Gault School receives grant from Archaeological Institute of America

By Ann Friou
University News Service
May 19, 2010

The Gault School of Archaeological Research at Texas State University-San Marcos has received a $16,000 site preservation grant from the Archaeological Institute of America (AIA).

The grant will help expand educational programming at the Gault site, the world’s largest Clovis culture excavation. New programs will emphasize the importance of preserving cultural heritage, especially with students in grades four through seven, by developing study guides, lesson plans and workshops for teachers of science, social studies and gifted and talented students. The grant will also enable the Gault School to create an alliance of archaeological organizations in Texas as a resource for teachers, and to enhance the Gault School’s public speaking program.

In making the grant, the AIA said: “The Gault site is regarded as one of the premier archaeological sites for helping us to understand the arrival of native peoples in the Americas. Continuously occupied by humans for 14,000 years, the site has yielded over 2.6 million archaeologically excavated artifacts in the last decade, but looting and vandalism are threatening the site. Today, the Gault site is protected in part through its recent acquisition by the Archaeological Conservancy in 2007; however, this has not stopped people from engaging in ‘arrowhead hunting,’ which can cause harm to the archaeological site and is illegal.”

Until recently, Clovis technology was believed to represent the Americas’ earliest human inhabitants, having arrived in the hemisphere from Asia by walking across the Bering Land Bridge between 11,000-8,000 B.C. However, recent discoveries at Gault and elsewhere, of stone artifacts predating Clovis, have convinced most archaeologists that a culture existed in the Americas at least 500 to 1,000 years before Clovis, possibly arriving by boat and on foot.

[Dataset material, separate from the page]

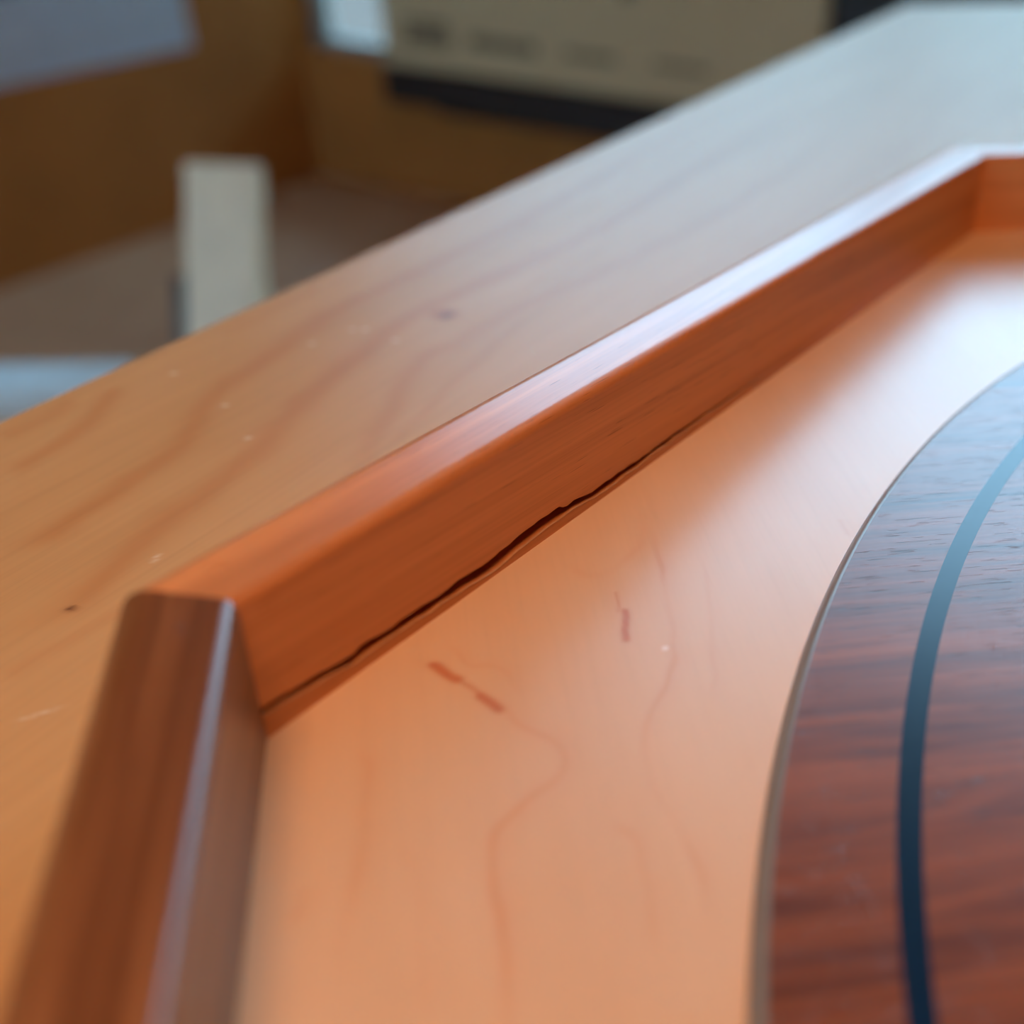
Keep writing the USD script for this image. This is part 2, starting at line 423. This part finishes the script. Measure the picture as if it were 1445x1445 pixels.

The Gault project’s Clovis-era discoveries have changed archaeologists’ ideas about Clovis culture, as well. Whereas the people utilizing Clovis technology have been thought to be nomadic mammoth hunters, excavations at Gault show that they were established hunters and gatherers, like the cultures that spread across the continent a few thousand years later.

“This is a whole new way of thinking about what is still recognized as America’s earliest culture,” said Clark Wernecke, executive director of the Gault School.

The Archaeological Institute of America, founded in 1879, is North America’s oldest and largest archaeological organization. Its Site Preservation Program emphasizes outreach, education, and the spread of best practices in site preservation.